Three times as many people expect the economy to deteriorate in the coming year as expect it to improve. Other evidence of a deteriorating economy includes:

A sharp acceleration during August and September in unemployment, now rising at a monthly rate of 32,000. The proportion of men out of work is now 13.4 per cent, a post-war high.

In August, manufacturing output dropped by 0.3 per cent. With CBI surveys showing stocks of unsold goods rising, the drop is expected to continue.

Factories shed 51,000 workers in August, the worst monthly total since the recession began. They followed 47,000 job losses in July.

The wave of redundancies is expected to continue. BT is cutting 30,000 jobs and Lucas Industries 4,000. BP and British Aerospace (including Rover cars) are also expected to cut back, and thousands of jobs may go at the Rosyth naval base.

Britain's export markets are beginning to shrink. The US recovery has failed to lift off, and Germany is going into recession. Export volume dropped by 3 per cent in August.

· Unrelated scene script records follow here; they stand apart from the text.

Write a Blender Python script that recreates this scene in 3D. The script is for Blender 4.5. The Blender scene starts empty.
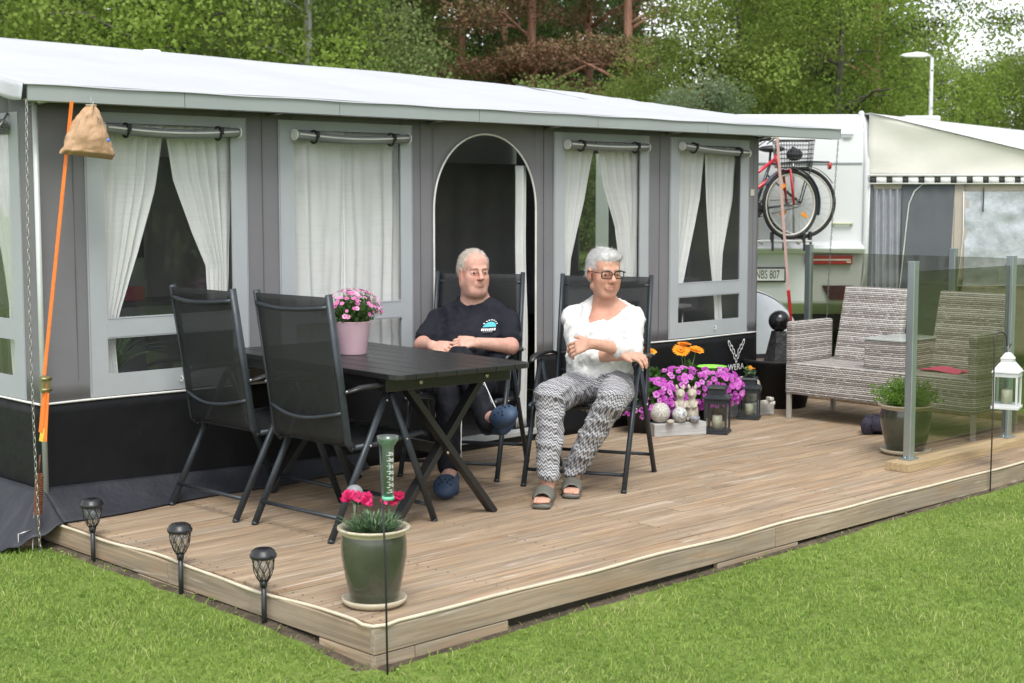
import bpy, bmesh, math, random
import numpy as np
from mathutils import Vector, Matrix, noise as mnoise
random.seed(7); rng = np.random.default_rng(7)
R = math.radians
SC = bpy.context.scene
COL = SC.collection
# ------------------------------------------------------------------ camera
cam = bpy.data.cameras.new('camera'); cam_ob = bpy.data.objects.new('camera', cam); COL.objects.link(cam_ob)
cam.sensor_width = 36; cam.lens = 52.31; cam.clip_start = 0.05; cam.clip_end = 2000
rt = (0.72068372, -0.693264, 0.0); dn = (-0.06631774, -0.06894072, -0.99541405); fw = (0.69008473, 0.7173787, -0.09566016)
cam_ob.matrix_world = Matrix(((rt[0], -dn[0], -fw[0], -3.2154), (rt[1], -dn[1], -fw[1], -4.0357), (rt[2], -dn[2], -fw[2], 1.5), (0, 0, 0, 1)))
cam.dof.use_dof = True; cam.dof.focus_distance = 7.6; cam.dof.aperture_fstop = 5.0
SC.camera = cam_ob
# ------------------------------------------------------------------ world: bright overcast sky
SUN_EL, SUN_AZ = 58, 215          # degrees; direction the light comes from
w = bpy.data.worlds.new('World'); SC.world = w; w.use_nodes = True
nt = w.node_tree; nt.nodes.clear()
sky = nt.nodes.new('ShaderNodeTexSky'); sky.sky_type = 'NISHITA'; sky.sun_disc = False
sky.sun_elevation = R(SUN_EL); sky.sun_rotation = R(SUN_AZ); sky.air_density = 1.0; sky.dust_density = 1.0; sky.ozone_density = 1.0
hs = nt.nodes.new('ShaderNodeHueSaturation'); hs.inputs['Saturation'].default_value = 0.16; hs.inputs['Value'].default_value = 1.0
bg = nt.nodes.new('ShaderNodeBackground'); bg.inputs['Strength'].default_value = 0.15
ow = nt.nodes.new('ShaderNodeOutputWorld')
nt.links.new(sky.outputs[0], hs.inputs['Color']); nt.links.new(hs.outputs[0], bg.inputs[0]); nt.links.new(bg.outputs[0], ow.inputs[0])
sl = bpy.data.lights.new('sun', 'SUN'); sl.energy = 1.3; sl.angle = R(24); sl.color = (1.0, 0.965, 0.91)
so = bpy.data.objects.new('sun', sl); COL.objects.link(so)
az = R(SUN_AZ); el = R(SUN_EL)
sd = Vector((math.sin(az) * math.cos(el), math.cos(az) * math.cos(el), math.sin(el)))
so.rotation_euler = sd.to_track_quat('Z', 'Y').to_euler()
SC.view_settings.view_transform = 'Standard'; SC.view_settings.look = 'None'; SC.view_settings.gamma = 1
SC.view_settings.exposure = 1.06
SC.cycles.max_bounces = 8; SC.cycles.transparent_max_bounces = 24; SC.cycles.caustics_reflective = False; SC.cycles.caustics_refractive = False

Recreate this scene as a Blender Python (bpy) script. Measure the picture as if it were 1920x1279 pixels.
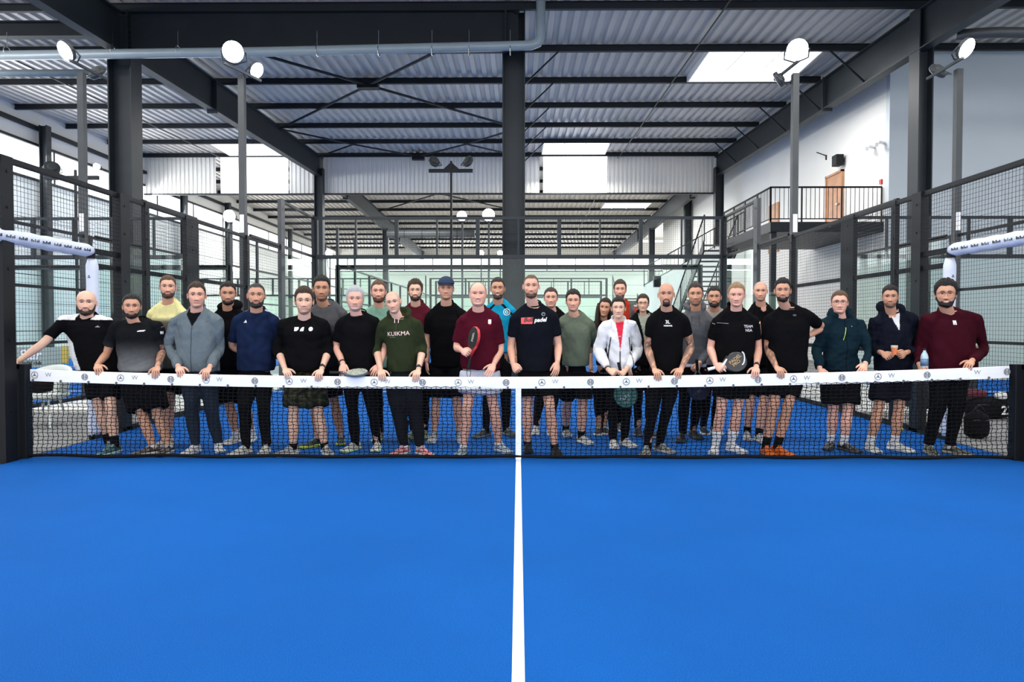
import bpy, bmesh, math, random
import numpy as np
from mathutils import Vector, Matrix, Euler, noise
from mathutils.bvhtree import BVHTree

for o in list(bpy.data.objects):
    bpy.data.objects.remove(o, do_unlink=True)
COL = bpy.context.scene.collection
SC = bpy.context.scene
random.seed(7)

# ------------------------------------------------------------------ camera
FPX = 1281.0
CAMZ = 1.35
cam_d = bpy.data.cameras.new('camera')
cam = bpy.data.objects.new('camera', cam_d)
COL.objects.link(cam)
cam_d.sensor_width = 36.0
cam_d.lens = 36.0 * FPX / 1920.0
cam_d.clip_start = 0.05
cam_d.clip_end = 400
cam.location = (0, 0, CAMZ)
cam.rotation_euler = (math.radians(90) - math.atan(30.5 / FPX), 0, math.atan(12.0 / FPX))
SC.camera = cam
CAMR = cam.rotation_euler.to_matrix()

# ------------------------------------------------------------------ world, exposure
SC.view_settings.view_transform = 'Standard'
SC.view_settings.look = 'None'
SC.view_settings.gamma = 1.0
SC.view_settings.use_curve_mapping = False
SC.view_settings.exposure = 0.62
SC.cycles.transparent_max_bounces = 64
world = bpy.data.worlds.new('world')
SC.world = world
world.use_nodes = True
wbg = world.node_tree.nodes['Background']
wbg.inputs['Color'].default_value = (0.95, 0.97, 1.0, 1)
wbg.inputs['Strength'].default_value = 1.75

def area_light(name, loc, rot, sx, sy, power, color=(1, 1, 1)):
    l = bpy.data.lights.new(name, 'AREA')
    l.shape = 'RECTANGLE'
    l.size = sx
    l.size_y = sy
    l.energy = power
    l.color = color
    o = bpy.data.objects.new(name, l)
    COL.objects.link(o)
    o.location = loc
    o.rotation_euler = rot
    return o

R = math.radians
# area lights under the roof: some at modelled skylights, the rest added fill
for i, (x, y) in enumerate([(-6, 2), (0, 2), (6, 2), (-6, 9.5), (0, 9.0), (6, 9.5), (7.1, 21.4), (2.6, 33.2), (-13, 12), (13.5, 12), (-13, 26), (-6, 26), (3, 26)]):
    area_light('roof_fill_light', (x, y, 8.6), (0, 0, 0), 3.0, 2.4, 215, (1.0, 0.99, 0.975))
for i, (x, y) in enumerate([(4, 37.5), (-7, 44), (6.5, 44), (-7, 58), (6.5, 58), (-15, 44)]):  # fill lights added to brighten the far end of the hall
    area_light('far_roof_fill_light', (x, y, 8.4), (0, 0, 0), 4.0, 3.0, 480, (1, 1, 1))
# window bands: daylight through them
area_light('window_daylight', (-18.7, 26, 7.7), (0, R(-65), 0), 1.2, 40, 1300, (0.95, 0.98, 1.0))
area_light('window_daylight', (0, 71.5, 7.6), (R(-70), 0, 0), 36, 1.2, 1500, (0.95, 0.98, 1.0))

# ------------------------------------------------------------------ helpers
def W(px, py, Y):
    """world point at depth Y on the line of sight of a measured pixel"""
    d = CAMR @ Vector(((px - 960.0) / FPX, -(py - 639.5) / FPX, -1.0))
    t = Y / d.y
    return Vector((d.x * t, Y, CAMZ + d.z * t))

def mat(name, color, rough=0.6, metal=0.0, nscale=0.0, namt=0.08, bump=0.0, bscale=None, spec=0.5, attr=None, sheen=0.0):
    m = bpy.data.materials.new(name)
    m.use_nodes = True
    nt = m.node_tree
    b = nt.nodes['Principled BSDF']
    b.inputs['Roughness'].default_value = rough
    b.inputs['Metallic'].default_value = metal
    b.inputs['Specular IOR Level'].default_value = spec
    c = (*color, 1)
    src = None
    if attr:
        a = nt.nodes.new('ShaderNodeAttribute')
        a.attribute_name = attr
        src = a.outputs['Color']
    if nscale > 0:
        tc = nt.nodes.new('ShaderNodeTexCoord')
        n = nt.nodes.new('ShaderNodeTexNoise')
        n.inputs['Scale'].default_value = nscale
        n.inputs['Detail'].default_value = 4
        nt.links.new(tc.outputs['Object'], n.inputs['Vector'])
        mr = nt.nodes.new('ShaderNodeMapRange')
        mr.inputs['From Min'].default_value = 0.3
        mr.inputs['From Max'].default_value = 0.7
        mr.inputs['To Min'].default_value = 1 - namt
        mr.inputs['To Max'].default_value = 1 + namt
        nt.links.new(n.outputs['Fac'], mr.inputs['Value'])
        mx = nt.nodes.new('ShaderNodeVectorMath')
        mx.operation = 'SCALE'
        if src:
            nt.links.new(src, mx.inputs[0])
        else:
            mx.inputs[0].default_value = color
        nt.links.new(mr.outputs['Result'], mx.inputs['Scale'])
        nt.links.new(mx.outputs['Vector'], b.inputs['Base Color'])
        if bump > 0:
            n2 = nt.nodes.new('ShaderNodeTexNoise')
            n2.inputs['Scale'].default_value = bscale or nscale * 3
            n2.inputs['Detail'].default_value = 3
            nt.links.new(tc.outputs['Object'], n2.inputs['Vector'])
            bp = nt.nodes.new('ShaderNodeBump')
            bp.inputs['Strength'].default_value = bump
            bp.inputs['Distance'].default_value = 0.01
            nt.links.new(n2.outputs['Fac'], bp.inputs['Height'])
            nt.links.new(bp.outputs['Normal'], b.inputs['Normal'])
    elif src:
        nt.links.new(src, b.inputs['Base Color'])
    else:
        b.inputs['Base Color'].default_value = c
    return m

def emis(name, color, strength):
    m = bpy.data.materials.new(name)
    m.use_nodes = True
    nt = m.node_tree
    b = nt.nodes['Principled BSDF']
    b.inputs['Base Color'].default_value = (*color, 1)
    b.inputs['Emission Color'].default_value = (*color, 1)
    b.inputs['Emission Strength'].default_value = strength
    return m

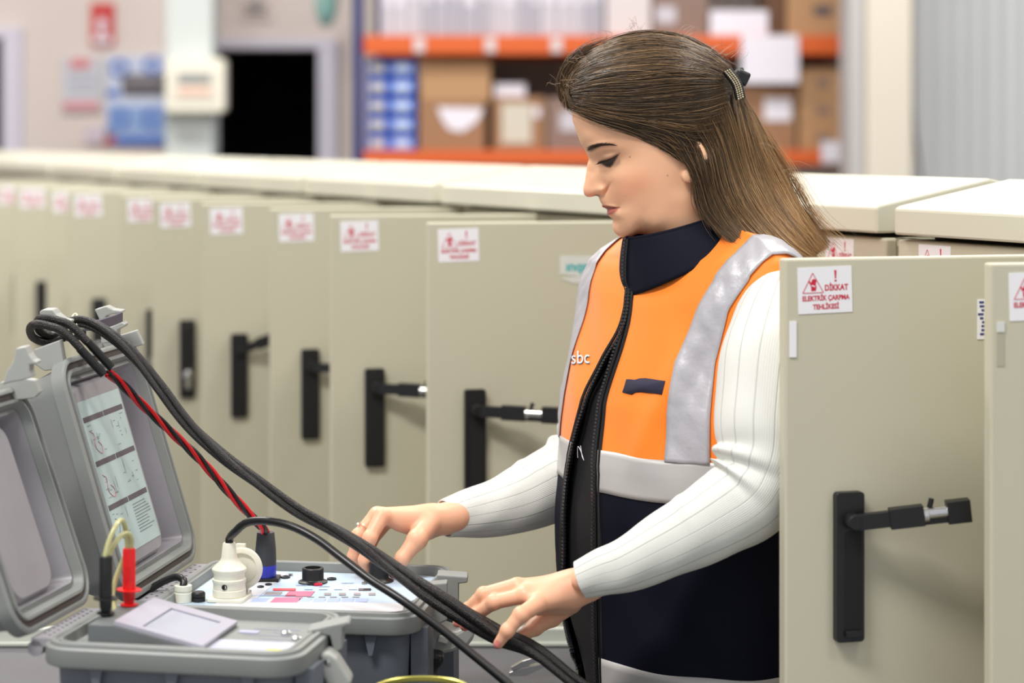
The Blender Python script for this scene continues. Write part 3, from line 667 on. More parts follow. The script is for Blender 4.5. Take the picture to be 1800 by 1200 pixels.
# ------------------------------------------------------------------ probes with their clear leads
def probe(pxc, ytop, ybase, D, m, disc, lab, leads):
    p = P(pxc, ybase, D); s = D/FPX
    root = empty('test_probe', p, label=lab, cat='probe')
    b = MB(); h = (ybase-ytop)*s
    r = .0066; b.lathe([(r*.72, 0), (r*.72, h*.13), (r*.9, h*.2), (r, h*.36), (r*.98, h*.97), (r*.85, h), (r*.4, h), (r*.4, h-.004)], (0, 0, 0), 0, 20); b.box((0, -r*.96, h*.62), (r*.7, .0012, h*.22)); b.build('grip', M[m], root)
    for dy, rr in disc:
        b = MB(); b.lathe([(.006, -.001), (rr, -.0006), (rr, .0006), (.006, .001)], (0, 0, (ybase-dy)*s), 0, 28, Matrix.Rotation(R(3), 3, 'Y')); b.build('guard_disc', M[m], root)
    for pts in leads:
        b = MB(); b.tube(spline([tuple(P(*q)-p) for q in pts], 36), .0026, 10); b.build('clear_lead', M['tubeclear'], root)
probe(186, 977, 1089, 2.115, 'blackplastic', ((1051, .0122), (1077, .0088)), 'black test probe standing upright in the front case',
      [[(184, 980, 2.115), (190, 955, 2.12), (203, 925, 2.13), (214, 914, 2.145), (221, 930, 2.155), (225, 966, 2.16)]])
probe(227, 963, 1074, 2.16, 'probered', ((1036, .0125), (1062, .0088)), 'red test probe standing upright in the front case',
      [[(190, 980, 2.125), (200, 958, 2.13), (214, 940, 2.14), (225, 938, 2.15), (231, 948, 2.158), (230, 966, 2.16)],
       [(226, 966, 2.165), (216, 985, 2.175), (204, 1015, 2.172), (198, 1045, 2.165), (202, 1074, 2.15)]])
# ------------------------------------------------------------------ mains plug and its black cable
wp = rear.matrix_basis @ pp
root = empty('power_cable', wp+Vector((0, 0, .013)), label='thick black cable with ivory plug pushed into the rear case', cat='cable')
b = MB(); b.lathe([(.0178, 0), (.0178, .006), (.0186, .007), (.0186, .010), (.0172, .011), (.0172, .016), (.0192, .0195), (.0192, .0215), (.0165, .0245), (.0105, .030), (.0088, .034), (.0072, .049), (.0062, .050)], (0, 0, 0), 0, 40)
b.lathe([(.003, 0), (.003, .001), (.0022, .001), (.0022, -.001)], (-.003, -.0176, .004), 1, 14, Matrix.Rotation(R(90), 3, 'X')); b.build('plug', [M['plugwhite'], M['dark']], root)
b = MB(); pts = [wp+Vector((0, 0, .060)), wp+Vector((.0005, 0, .068))]+[P(*q) for q in ((413, 935, 2.355), (432, 919, 2.35), (465, 915, 2.34), (510, 924, 2.325), (556, 947, 2.31), (600, 980, 2.29), (650, 1018, 2.27), (700, 1050, 2.25), (760, 1093, 2.235), (820, 1141, 2.22), (890, 1199, 2.20), (960, 1262, 2.18), (1010, 1322, 2.15))]+[Vector(q) for q in ((.105, 2.11, .885), (.135, 2.08, .84), (.15, 2.07, .6), (.15, 2.07, .2), (.12, 2.05, .02), (-.02, 2.0, .008), (-.3, 1.9, .006))]
b.tube([tuple(Vector(p)-root.location) for p in spline(pts, 260)], .0046, 14); b.build('cord', M['rubber'], root)
# ------------------------------------------------------------------ blue-ringed connector with twisted red and black wires
bp_ = rear.matrix_basis @ onto(rear, RH, 467, 1019, -.0095)
root = empty('test_lead', bp_, label='dark connector with blue ring and twisted red and black wires', cat='cable')
b = MB(); b.prism(rrect(-.0165, .0165, -.013, .013, .002), 0, .004, 'z'); b.build('flange', M['blackplastic'], root, bevel=.0008)
b = MB(); b.lathe([(.0118, .004), (.0122, .005), (.0122, .0175), (.0118, .018)], (0, 0, 0), 0, 36); b.build('ring', M['plugblue'], root)
b = MB(); b.lathe([(.0121, .018), (.0123, .024), (.0119, .036), (.0102, .054), (.0096, .0555), (.006, .0555)], (0, 0, 0), 0, 36); b.build('connector', M['plugdark'], root)
path = spline([bp_+Vector((0, 0, .054))]+[P(*q) for q in ((460, 926, 2.452), (440, 905, 2.447), (400, 862, 2.437), (350, 806, 2.423), (300, 758, 2.41), (255, 716, 2.395), (215, 676, 2.375), (190, 655, 2.36))], 150)
def twist(path, off, turns, ph, fade=True):
    n = len(path); out = []
    for i, p in enumerate(path):
        a = ph+turns*2*math.pi*i/n; t_ = Vector(path[min(i+1, n-1)]-path[max(i-1, 0)]).normalized(); u = t_.cross(Vector((0, 1, 0))).normalized(); v = t_.cross(u)
        out.append(Vector(p)+u*off*math.cos(a)+v*off*math.sin(a))
    return out
for k, (mm, nm) in enumerate((('wirered', 'red_wire'), ('rubber', 'black_wire'), ('wirered', 'red_wire'), ('rubber', 'black_wire'))):
    b = MB(); b.tube([tuple(q-bp_) for q in twist(path, .0031, 2.6, k*math.pi/2)], .0023, 8); b.build(nm, M[mm], root)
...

An increasing number of forecasters expect unemployment to pass 3 million next year, with some pessimists projecting that the total will exceed the previous record of 3.1 million in July 1986 (on figures consistent with the current definition). Bill Martin of UBS Phillips & Drew predicts that unemployment will reach a peak of 3.6 million in 1994.

But some policy-makers warn that a rapid move to cut interest rates could lead to a sharp fall in the pound, which would require a damaging reversal. Others were encouraged by the modest drop in sterling after the 1 percentage point cut in base rates on Friday.

There is a strong Treasury group arguing that a sharp cut in interest rates would have to be balanced to some degree by tighter control over public spending and even tax increases in the Budget.

Their views were reinforced last week by the sharp worsening in the Government's own finances. Spending exceeded tax revenue by pounds 4bn in September, far above market expectations. City analysts now openly tout the possibility of a pounds 35bn borrowing total this year compared with a pounds 28bn Budget forecast.

Tax possibilities include a broadening of the base of value- added tax to include such items as fuels or newspapers. Another option is a surcharge on the higher rate of income tax.

Tax increases are on the agenda in part because of Chief Secretary Michael Portillo's difficulties in keeping spending ministers within the pounds 244bn planning total for the next financial year, 1993-4. The plans assumed unemployment would average 2.4 million (excluding Northern Ireland), but the total has already reached 2.74 million. Each extra 100,000 on the dole queues adds some pounds 350m a year to public spending.

Any 'rebalancing of policy' would be a reversion to the days of Margaret Thatcher and Sir Geoffrey Howe in 1981, when a tough Budget raised income tax. At the same time, interest rates and the pound fell. Tax increases would be certain to cause protests from those who argue that policy should not be tightened during a slump.